Dad gave me $50.00 and half was spent already on souvenirs and food. I tried to pray and nothing was coming out of me. I couldn't relax. I couldn't sleep. I was the only one at the gate until 9am and so I read further in the NT in the KJV. It was so clear the message, and I really knew the holy ghost was with me. I could hear the airline lady at her computer chipper and sharp talking to guests around 9am to 10 am.

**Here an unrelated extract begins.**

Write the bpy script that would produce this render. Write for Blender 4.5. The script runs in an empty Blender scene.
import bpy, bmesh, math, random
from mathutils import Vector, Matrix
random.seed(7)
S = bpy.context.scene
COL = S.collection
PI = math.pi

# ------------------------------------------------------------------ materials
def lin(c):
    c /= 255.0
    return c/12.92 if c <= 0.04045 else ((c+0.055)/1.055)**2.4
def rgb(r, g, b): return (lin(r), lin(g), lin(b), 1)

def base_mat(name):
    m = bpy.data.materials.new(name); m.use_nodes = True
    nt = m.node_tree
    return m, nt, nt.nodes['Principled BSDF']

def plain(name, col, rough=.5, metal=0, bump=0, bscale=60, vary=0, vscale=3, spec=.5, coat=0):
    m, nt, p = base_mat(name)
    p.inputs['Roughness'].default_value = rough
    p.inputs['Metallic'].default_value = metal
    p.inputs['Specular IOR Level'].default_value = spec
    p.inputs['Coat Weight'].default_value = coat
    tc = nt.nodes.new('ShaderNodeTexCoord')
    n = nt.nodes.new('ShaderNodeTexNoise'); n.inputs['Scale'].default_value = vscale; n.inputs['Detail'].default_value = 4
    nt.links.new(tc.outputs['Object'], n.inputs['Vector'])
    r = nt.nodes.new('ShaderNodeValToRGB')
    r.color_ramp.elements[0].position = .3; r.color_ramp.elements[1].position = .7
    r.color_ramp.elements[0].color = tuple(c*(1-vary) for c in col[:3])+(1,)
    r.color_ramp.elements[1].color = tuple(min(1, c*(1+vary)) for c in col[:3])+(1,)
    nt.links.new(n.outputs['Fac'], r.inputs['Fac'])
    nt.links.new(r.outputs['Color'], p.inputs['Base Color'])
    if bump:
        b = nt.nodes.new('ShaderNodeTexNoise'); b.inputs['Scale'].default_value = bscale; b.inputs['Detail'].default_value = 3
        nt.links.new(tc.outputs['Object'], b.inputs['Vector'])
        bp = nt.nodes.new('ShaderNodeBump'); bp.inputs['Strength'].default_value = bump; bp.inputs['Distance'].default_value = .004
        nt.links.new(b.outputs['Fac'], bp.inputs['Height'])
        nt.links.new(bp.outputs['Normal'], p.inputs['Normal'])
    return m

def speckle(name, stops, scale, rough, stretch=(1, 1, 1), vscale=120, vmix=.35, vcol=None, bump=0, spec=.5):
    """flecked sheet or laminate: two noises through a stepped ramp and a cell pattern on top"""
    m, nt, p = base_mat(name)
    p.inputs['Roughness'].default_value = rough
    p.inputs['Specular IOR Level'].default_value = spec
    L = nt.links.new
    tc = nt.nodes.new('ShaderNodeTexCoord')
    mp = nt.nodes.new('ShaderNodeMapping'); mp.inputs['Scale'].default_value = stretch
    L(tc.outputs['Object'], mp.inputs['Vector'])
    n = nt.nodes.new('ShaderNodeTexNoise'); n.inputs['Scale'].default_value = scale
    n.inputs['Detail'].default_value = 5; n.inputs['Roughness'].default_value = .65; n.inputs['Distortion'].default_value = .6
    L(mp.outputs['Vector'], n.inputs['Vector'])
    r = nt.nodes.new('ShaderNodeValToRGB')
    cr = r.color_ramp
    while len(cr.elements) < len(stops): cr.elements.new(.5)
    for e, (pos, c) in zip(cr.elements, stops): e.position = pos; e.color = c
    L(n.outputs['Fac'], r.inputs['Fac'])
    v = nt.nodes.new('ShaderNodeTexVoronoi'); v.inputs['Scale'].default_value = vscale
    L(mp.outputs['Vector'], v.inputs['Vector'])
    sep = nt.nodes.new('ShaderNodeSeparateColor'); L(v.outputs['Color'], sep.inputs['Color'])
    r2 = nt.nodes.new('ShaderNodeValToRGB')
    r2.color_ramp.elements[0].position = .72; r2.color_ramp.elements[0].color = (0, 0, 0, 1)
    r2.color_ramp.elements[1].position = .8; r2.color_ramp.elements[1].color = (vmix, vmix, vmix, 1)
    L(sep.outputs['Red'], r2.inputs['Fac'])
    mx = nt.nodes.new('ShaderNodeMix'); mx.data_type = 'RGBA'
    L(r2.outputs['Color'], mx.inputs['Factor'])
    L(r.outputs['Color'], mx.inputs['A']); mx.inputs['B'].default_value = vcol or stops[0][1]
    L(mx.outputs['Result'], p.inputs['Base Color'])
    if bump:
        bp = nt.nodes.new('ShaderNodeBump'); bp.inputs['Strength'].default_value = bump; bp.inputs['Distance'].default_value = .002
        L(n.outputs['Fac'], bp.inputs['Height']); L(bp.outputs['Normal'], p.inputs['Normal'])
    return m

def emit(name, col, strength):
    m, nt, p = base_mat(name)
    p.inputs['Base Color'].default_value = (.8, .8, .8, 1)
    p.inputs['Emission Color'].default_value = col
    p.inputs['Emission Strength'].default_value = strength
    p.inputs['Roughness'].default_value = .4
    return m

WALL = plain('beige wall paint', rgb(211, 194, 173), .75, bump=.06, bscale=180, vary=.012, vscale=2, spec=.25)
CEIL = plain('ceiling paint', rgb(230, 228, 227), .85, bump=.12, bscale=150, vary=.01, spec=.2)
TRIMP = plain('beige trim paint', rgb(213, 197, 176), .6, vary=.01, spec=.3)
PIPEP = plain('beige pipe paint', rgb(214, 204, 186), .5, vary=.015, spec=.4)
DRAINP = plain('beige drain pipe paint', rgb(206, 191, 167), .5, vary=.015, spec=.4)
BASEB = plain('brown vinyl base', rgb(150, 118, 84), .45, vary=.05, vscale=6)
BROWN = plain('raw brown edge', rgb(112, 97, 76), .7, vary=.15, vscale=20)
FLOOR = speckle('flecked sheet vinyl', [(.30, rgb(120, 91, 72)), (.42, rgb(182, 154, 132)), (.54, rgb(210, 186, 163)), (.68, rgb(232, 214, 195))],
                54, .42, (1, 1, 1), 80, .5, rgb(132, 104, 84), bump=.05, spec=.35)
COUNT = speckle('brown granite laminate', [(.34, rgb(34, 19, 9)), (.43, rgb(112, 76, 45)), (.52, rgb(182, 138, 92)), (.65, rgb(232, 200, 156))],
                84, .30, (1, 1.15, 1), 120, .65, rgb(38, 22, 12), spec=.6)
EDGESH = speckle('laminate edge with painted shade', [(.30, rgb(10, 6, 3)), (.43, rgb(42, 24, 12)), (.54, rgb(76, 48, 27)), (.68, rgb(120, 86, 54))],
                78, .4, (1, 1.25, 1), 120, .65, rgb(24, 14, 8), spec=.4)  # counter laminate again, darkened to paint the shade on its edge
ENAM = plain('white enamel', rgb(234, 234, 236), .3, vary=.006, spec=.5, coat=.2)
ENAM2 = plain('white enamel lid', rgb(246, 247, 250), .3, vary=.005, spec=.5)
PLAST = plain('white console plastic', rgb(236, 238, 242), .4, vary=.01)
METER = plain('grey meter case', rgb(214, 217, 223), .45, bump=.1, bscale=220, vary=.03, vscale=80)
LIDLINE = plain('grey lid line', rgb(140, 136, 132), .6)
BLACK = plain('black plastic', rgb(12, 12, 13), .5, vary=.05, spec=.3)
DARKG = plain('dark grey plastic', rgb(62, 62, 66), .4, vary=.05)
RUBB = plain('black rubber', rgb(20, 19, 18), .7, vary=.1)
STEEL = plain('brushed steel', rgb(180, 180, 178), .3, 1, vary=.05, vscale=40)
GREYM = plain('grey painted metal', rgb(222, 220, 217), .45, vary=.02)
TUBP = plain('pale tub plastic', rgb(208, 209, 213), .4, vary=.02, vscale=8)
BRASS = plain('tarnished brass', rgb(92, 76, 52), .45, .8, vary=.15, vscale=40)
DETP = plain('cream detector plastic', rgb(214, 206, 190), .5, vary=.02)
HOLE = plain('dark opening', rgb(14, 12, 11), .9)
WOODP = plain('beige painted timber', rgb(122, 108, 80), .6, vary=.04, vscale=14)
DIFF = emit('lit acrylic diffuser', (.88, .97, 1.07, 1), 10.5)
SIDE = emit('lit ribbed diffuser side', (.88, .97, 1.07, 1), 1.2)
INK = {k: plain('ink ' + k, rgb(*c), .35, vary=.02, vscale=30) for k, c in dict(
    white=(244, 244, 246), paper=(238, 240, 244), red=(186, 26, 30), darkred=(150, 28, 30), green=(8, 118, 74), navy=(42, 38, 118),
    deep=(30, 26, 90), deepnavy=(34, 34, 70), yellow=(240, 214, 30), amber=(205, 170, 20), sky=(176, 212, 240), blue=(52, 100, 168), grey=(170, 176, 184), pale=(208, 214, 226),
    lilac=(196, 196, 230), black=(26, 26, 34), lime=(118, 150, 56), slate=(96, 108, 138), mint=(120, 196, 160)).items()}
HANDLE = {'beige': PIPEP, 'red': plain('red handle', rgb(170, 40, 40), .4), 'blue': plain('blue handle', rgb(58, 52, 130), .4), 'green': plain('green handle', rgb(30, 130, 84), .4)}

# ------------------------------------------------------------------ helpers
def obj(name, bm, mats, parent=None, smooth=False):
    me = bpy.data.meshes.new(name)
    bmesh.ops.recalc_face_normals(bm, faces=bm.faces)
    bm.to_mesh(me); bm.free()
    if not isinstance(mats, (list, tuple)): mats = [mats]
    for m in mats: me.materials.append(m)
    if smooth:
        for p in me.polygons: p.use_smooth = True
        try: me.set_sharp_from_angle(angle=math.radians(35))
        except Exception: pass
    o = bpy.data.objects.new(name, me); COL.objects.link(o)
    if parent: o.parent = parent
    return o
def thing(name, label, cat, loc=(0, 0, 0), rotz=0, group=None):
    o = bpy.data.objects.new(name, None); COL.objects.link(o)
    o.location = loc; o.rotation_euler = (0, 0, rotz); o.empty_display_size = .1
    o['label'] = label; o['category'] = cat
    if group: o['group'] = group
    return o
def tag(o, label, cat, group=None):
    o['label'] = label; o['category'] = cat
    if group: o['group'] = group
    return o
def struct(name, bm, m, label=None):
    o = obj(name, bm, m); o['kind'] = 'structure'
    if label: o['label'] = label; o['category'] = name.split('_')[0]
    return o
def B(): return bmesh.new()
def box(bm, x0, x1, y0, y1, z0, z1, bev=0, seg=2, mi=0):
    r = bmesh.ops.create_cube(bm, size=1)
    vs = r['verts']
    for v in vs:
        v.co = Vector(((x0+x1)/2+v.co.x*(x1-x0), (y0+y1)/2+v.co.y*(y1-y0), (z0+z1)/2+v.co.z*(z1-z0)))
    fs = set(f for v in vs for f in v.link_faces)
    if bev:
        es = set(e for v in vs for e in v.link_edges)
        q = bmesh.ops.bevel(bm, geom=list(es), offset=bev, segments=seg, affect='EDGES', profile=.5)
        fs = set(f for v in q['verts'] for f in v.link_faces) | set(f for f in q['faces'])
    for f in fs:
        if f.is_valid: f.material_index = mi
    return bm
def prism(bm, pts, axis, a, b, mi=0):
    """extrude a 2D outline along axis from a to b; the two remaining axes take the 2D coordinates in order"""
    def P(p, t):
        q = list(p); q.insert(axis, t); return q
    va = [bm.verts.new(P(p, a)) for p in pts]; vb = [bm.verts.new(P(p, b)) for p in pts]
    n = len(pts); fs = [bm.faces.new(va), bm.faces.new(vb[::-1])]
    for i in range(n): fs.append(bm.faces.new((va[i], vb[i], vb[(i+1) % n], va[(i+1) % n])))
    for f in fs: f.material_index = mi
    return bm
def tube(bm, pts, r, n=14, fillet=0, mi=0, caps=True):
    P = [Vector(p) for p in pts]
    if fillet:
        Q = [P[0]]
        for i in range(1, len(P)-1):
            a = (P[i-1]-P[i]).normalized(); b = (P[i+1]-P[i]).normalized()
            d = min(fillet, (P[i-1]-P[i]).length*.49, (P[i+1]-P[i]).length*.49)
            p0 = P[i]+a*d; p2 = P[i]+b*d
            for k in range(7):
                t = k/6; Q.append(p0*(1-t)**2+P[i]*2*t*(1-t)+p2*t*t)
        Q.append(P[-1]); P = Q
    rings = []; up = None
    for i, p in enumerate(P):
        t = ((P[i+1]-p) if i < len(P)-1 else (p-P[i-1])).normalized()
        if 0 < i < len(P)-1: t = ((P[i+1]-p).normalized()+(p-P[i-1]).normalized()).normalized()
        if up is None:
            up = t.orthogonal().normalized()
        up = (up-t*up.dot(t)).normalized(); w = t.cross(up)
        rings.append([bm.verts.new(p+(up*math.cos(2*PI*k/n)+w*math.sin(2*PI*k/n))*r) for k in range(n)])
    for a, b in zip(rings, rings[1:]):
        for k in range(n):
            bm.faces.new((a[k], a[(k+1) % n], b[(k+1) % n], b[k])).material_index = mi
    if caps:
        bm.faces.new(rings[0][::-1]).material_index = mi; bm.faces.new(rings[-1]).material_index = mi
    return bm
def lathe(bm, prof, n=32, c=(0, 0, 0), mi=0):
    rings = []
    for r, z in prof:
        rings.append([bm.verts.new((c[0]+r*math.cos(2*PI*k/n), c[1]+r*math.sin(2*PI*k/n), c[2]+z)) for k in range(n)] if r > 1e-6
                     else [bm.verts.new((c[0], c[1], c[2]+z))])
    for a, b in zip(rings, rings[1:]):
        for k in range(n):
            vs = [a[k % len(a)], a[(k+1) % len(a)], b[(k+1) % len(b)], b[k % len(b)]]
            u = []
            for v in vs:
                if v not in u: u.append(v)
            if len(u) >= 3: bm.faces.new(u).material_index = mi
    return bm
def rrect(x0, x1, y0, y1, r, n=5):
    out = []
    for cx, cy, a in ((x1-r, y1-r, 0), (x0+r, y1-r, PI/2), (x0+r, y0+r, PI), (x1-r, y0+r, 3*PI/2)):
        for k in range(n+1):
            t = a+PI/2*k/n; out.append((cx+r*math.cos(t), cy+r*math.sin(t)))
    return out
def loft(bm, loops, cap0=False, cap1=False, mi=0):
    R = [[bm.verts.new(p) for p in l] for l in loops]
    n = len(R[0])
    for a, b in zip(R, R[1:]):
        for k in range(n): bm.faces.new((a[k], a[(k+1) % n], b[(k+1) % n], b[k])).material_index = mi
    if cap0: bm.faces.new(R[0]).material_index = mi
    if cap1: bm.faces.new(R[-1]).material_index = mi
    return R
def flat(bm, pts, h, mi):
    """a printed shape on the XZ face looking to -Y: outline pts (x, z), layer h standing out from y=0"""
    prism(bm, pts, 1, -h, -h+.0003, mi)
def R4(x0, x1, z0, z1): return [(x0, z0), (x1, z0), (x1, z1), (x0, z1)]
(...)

I began to get squirrely maybe mousey, when I thought I seen someone I knew and it wasn't them, a young couple. I thought the man was my sisters friends brother. Clearly it wasn't and it was too late to keep walking when he noticed that I noticed him and thats why I hid. Mostly because I became intimidated by the woman he was with and I would most of my male friends girl friends. My brain wouldn't turn off. She started coming closer to me and I couldn't find my center fast enough and she had to step over my bag because I didn't move it for her because I was so distracted by chaos and panic.
Yet i moved it earlier for her partner to pardon myself away from these strangers. Couples are weird sometimes. They just move like electric eels ready to zap you kindly yet with a sting. I began to hide behind the book stands from them because I didn't want to scare them and yet they were just getting closer and closer to me. Conversations started to work my nerves and I couldn't even sit down when I felt I was being summoned by young gentleman eating their meals around me so I started playing musical chairs all around the food stop.
I could barely sit down before 10am came along and my moms texts were out of control. I was falling asleep on my food so I just got up and went and ate on the computer desk and waited for the airline stewardess. She never came on time so I moved to another table to sit down and finish my fish and chips.
Conversations around me grew louder and so I called my Aunt Elida and told her everything that was going on. I went back to sit down and waited. I got up and used the bathroom. I finally got my standby seat after I went to sit down and read some more around a crowd of senior citizens. I thought for sure for this reason our plane would go down but then I heard the cooing of a baby.